Yeah but how well are the Blender Foundation Artists living?
Do they have health insurance? Can they pay their rent? Or at they doing this largely out the kindness of their hearts? The largest cost for most animation studios is the talent not the software. Our software licenses are less than 1% of our annual expenditures. And since our software makes us considerably more than 1% more productive than the free alternatives that's not really a cost at all so much as it's an investment.
There is a saying in production "Computer time is cheap." It's not the large $10m render farm that costs a lot of money it's the 5,000 artists setting up the scenes to render.

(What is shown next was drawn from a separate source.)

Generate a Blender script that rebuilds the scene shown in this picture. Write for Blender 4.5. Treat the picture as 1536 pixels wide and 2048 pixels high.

I've worked on a lot of low to no budget films before and I always get annoyed and pretty pissed off when the director then goes around saying that the movie was only made for "$xxx,000". "Yeah sure you can make a movie for nothing when I donate tends of thousands of dollars worth of my time and equipment for free."
It's those MPAA distributed films that allow me to donate my time and talent to projects that I want to help out on. It's the big budget films that feed and house most of the crew and talent on low budget indie films.
Layer groups, for one. Shapes for another. Variable text anti-aliasing for another. A sane MDI interface that lets find images and draw at the edge of the image without a lot of silly window resizing etc. for another.
Really, this was a question before Photoshop CS. Gimp has LARGELY caught up to OLD photoshops, but if you've looked at Photoshop recently, it's leaped ahead by miles. I know the unstable version of Gimp has a few of these features, but they're not stable yet afaik, and have been so long coming that it's difficult to see how your argument about not seeing the difference for ten years is well considered.
Health insurance is free in Europe.
And yet you don't post anything specific and just whine.